Tribunal e reencontro
Dom Júlio Endi Akamine
Um dia, fui celebrar na minha paróquia de origem. Concluída a missa, fui abordado por um senhor que me esperava na sacristia. Ele se identificou como um antigo amigo de infância. Imediatamente as lembranças afloraram. Vindas de um passado distante, encobertas pela poeira do tempo e do esquecimento, recuperamos juntos recordações e lembranças da infância. Foi um reencontro tão inesperado quanto feliz. Depois de nos despedirmos, voltei para casa com um sentimento de tristeza. Mesmo que tenhamos partilhado uma infância comum, reconhecia com clareza crescente que não tínhamos nada em comum. Tínhamos feito caminhos diferentes e não havia esperança de uma amizade futura. Foi o que aconteceu: nunca mais nos encontramos.
Essa experiência triste, me faz pensar no julgamento de Deus. Normalmente imaginamos esse julgamento como um comparecer frente a um juiz que abrirá o livro onde estão registradas as nossas ações boas e más. Talvez a imagem mais correta seja a do reencontro: será com um amigo do passado ou com o Amado da alma?
Não podemos negar que vamos sofrer um julgamento. O julgamento divino, porém, não é extrínseco. Pelo contrário, revela a verdade interior de nós mesmos.

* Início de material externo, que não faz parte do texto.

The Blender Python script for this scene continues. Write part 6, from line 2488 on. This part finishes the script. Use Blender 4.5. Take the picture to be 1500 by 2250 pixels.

Tudo está destinado a voltar a Deus. Todas as criaturas foram por Ele feitas, e para Ele vão retornar. Mesmo que a história externa e profana pareça desmentir esse final, a fé nos faz ver que tudo corre para o fim que é Deus. Essa volta das criaturas para Deus não acontece, porém, de modo automático. Por isso, o êxito final da criação e da história em Deus não dispensa um discernimento e um julgamento.
Deus quer realizar os seus desígnios de salvação com a cooperação humana. Daqui decorre a necessidade de que a manifestação dos seus caminhos tenha esta dimensão de julgamento dos seres humanos e de suas ações.
É preciso estar ciente de que a justiça divina é essencialmente a salvação. Por isso o julgamento divino representará a vitória sobre todas as injustiças. No julgamento, Deus aparecerá como o defensor dos pobres e dos fracos. A face escondida da história, que nós não podemos conhecer e que tantas vezes nós contribuímos para que ficasse ainda mais obscura, se tornará manifesta.
O julgamento de Deus não será a explosão da vingança e do ódio; pelo contrário significará o triunfo do amor divino. Tudo isso não anula o santo temor de Deus, que dará a cada um segundo as suas obras e do qual esperamos misericórdia no momento do julgamento.
A mensagem do julgamento final significa um chamado à conversão, ao esforço sério pelo Reino de Deus e pela sua justiça. A sua mensagem inclui também um anúncio de esperança.
Voltemos para o episódio do reencontro com o amigo de infância. Imagino o meu julgamento divino como esse reencontro. Qual será o meu julgamento? Reconhecerei entristecido que tive em comum com Deus somente uma lembrança distante no passado, ou exultarei por ter encontrado o Amado? Deus será para mim um amigo passado ou será Aquele que nunca deixei de buscar e de amar? Terei que admitir para mim mesmo que Deus nunca foi essencial em minha vida ou experimentarei o conforto de finalmente poder ver a face dAquele que sempre desejei?
Para concluir, proponho uma oração inspirada em Santa Tereza de Jesus.
Se te amo, ó Tesouro meu, não é pelo Céu que me prometeste.
Se temo ofender-te, não é pelo inferno com o qual sou ameaçado.
O que me atrai a ti, ó Tesouro meu, és tu, somente tu:
é ver-te pregado à cruz, com o corpo maltratado, na agonia da morte.
E teu amor apoderou-se de tal forma do meu coração que,
mesmo que o Paraíso não existisse,
assim mesmo eu te amaria;
se não existisse o inferno,
temer-te-ia do mesmo modo.
Tu nada precisas me prometer,
nada precisas me dar para provocar meu amor.
Ainda que não esperasse aquilo que espero,
amar-te-ia como te amo.
Dom Júlio Endi Akamine é arcebispo metropolitano da Arquidiocese de Sorocaba.